If the blanket is all hirsute duty, the quilt is all plump maternal impulse. The quilt clasps us to its ample bosom and we surrender to it gratefully. The quilt is both snug and infinite- we lose ourselves in its commodious expansiveness even as we hold ourselves tighter. Like a mother, the quilt is a canopy of forgiveness in a cold unforgiving world. It asks no questions of us and imposes nothing of itself. It makes us bask in ourselves and find redemption without trying.

The boundary between us and the universe gets blurred- in a quilt we belong to something infinite; it as if we are being cuddled by the universe. Like a bowl of hot soup or huddling around a fireplace, the quilt makes us feel good about ourselves in a timeless and universal way. We are soothed by a sense of belonging to something larger than our individual selves, hushed by the comforting oneness we feel with the quilt around us. It is in the razai that we are momentarily able to overcome the curse of the modern age- to always be an individual.

Sleeping in a quilt is a like returning to womb-like bliss twice over. The night is in any case our daily return to the infiniteness of the womb. We let go of our adult individual selves, we abandon the formal logic that our mind imposes on us when we fall asleep and revert to a primitive state of consciousness. We twist and turn in our sleep; we mumble and moan, chaotic images tumble through the mind as we dream dreams full of elaborate improbabilities. The foetal position comes easily to us in sleep; when in doubt we go back to our first memories of comfort. The quilt too is a return to fullness; we are back in a world where our separateness is not emphasised. In a quilt, it is as if the universe has anointed us its favourite child and we can do no wrong.

The idea of warmth as a defining human condition gets re-affirmed only when it is cold. It is then that the idea of being alive becomes synonymous with the idea of being warm. In a tropical country like ours the sun is something to hide from and warmth is a guest that overstays its welcome, the only time that the sun is welcome is in cold winter mornings. The sun seeps into the body and it gradually unshrivels, a roti rising out of the dough that is the body. Basking in the winter sun is a pleasure of the most primitive kind, for no other physical sensation re-affirms the need that we have for the elements quite as much as the virtual imprint that the rays of the sun leave on the body. But the sun is a fickle friend, and cannot be counted upon.

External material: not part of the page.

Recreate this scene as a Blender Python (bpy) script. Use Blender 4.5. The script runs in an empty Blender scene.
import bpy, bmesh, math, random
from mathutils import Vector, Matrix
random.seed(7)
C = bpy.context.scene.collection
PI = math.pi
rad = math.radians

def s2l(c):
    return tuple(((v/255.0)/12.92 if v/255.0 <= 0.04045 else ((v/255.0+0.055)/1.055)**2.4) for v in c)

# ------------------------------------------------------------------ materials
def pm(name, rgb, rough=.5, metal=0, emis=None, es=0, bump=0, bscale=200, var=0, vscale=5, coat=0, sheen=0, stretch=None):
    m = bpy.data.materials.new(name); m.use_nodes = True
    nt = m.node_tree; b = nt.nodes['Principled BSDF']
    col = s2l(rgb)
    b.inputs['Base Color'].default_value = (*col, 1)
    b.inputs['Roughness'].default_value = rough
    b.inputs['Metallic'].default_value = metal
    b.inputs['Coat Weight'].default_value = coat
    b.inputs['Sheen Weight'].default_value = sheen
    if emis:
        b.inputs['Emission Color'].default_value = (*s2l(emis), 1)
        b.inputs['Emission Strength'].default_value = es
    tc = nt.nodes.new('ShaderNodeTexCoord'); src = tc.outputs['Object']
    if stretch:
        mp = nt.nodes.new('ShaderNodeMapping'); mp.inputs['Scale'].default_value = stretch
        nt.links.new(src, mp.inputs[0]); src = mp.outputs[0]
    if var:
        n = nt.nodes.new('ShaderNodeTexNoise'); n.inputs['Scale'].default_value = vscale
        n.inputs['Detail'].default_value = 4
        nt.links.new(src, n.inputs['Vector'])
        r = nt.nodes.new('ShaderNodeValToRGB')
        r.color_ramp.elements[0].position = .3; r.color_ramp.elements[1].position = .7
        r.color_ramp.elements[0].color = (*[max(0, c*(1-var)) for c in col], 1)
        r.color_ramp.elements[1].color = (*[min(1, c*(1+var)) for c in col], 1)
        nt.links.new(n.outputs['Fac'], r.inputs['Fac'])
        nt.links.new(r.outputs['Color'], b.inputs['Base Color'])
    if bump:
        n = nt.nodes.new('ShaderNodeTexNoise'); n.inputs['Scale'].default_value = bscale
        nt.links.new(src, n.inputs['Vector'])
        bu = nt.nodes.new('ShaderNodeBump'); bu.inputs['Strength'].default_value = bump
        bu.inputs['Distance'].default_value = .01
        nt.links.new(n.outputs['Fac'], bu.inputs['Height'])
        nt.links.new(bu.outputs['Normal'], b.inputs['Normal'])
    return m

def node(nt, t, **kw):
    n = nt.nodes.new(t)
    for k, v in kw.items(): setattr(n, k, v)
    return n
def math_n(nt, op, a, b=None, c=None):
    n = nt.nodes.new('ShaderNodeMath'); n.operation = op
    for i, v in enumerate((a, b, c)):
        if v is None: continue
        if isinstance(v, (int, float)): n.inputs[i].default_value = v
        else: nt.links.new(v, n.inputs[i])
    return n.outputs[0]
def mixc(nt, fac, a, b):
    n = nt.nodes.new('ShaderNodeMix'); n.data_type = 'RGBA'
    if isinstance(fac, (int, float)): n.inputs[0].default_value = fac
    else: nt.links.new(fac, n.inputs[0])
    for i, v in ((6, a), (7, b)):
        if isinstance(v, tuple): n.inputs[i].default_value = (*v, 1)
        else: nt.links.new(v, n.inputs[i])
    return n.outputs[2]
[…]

It appears intermittently, and disappears with great predictability every afternoon which is when the true value of feeling snug in a quilt is appreciated. The sun might produce the warmth, but we need the quilt to keep it alive by borrowing it from our bodies and feeding it back to us. The warm breath that is life comes alive for us in the magic of a quilt that tucks us in to a world without an end or a beginning.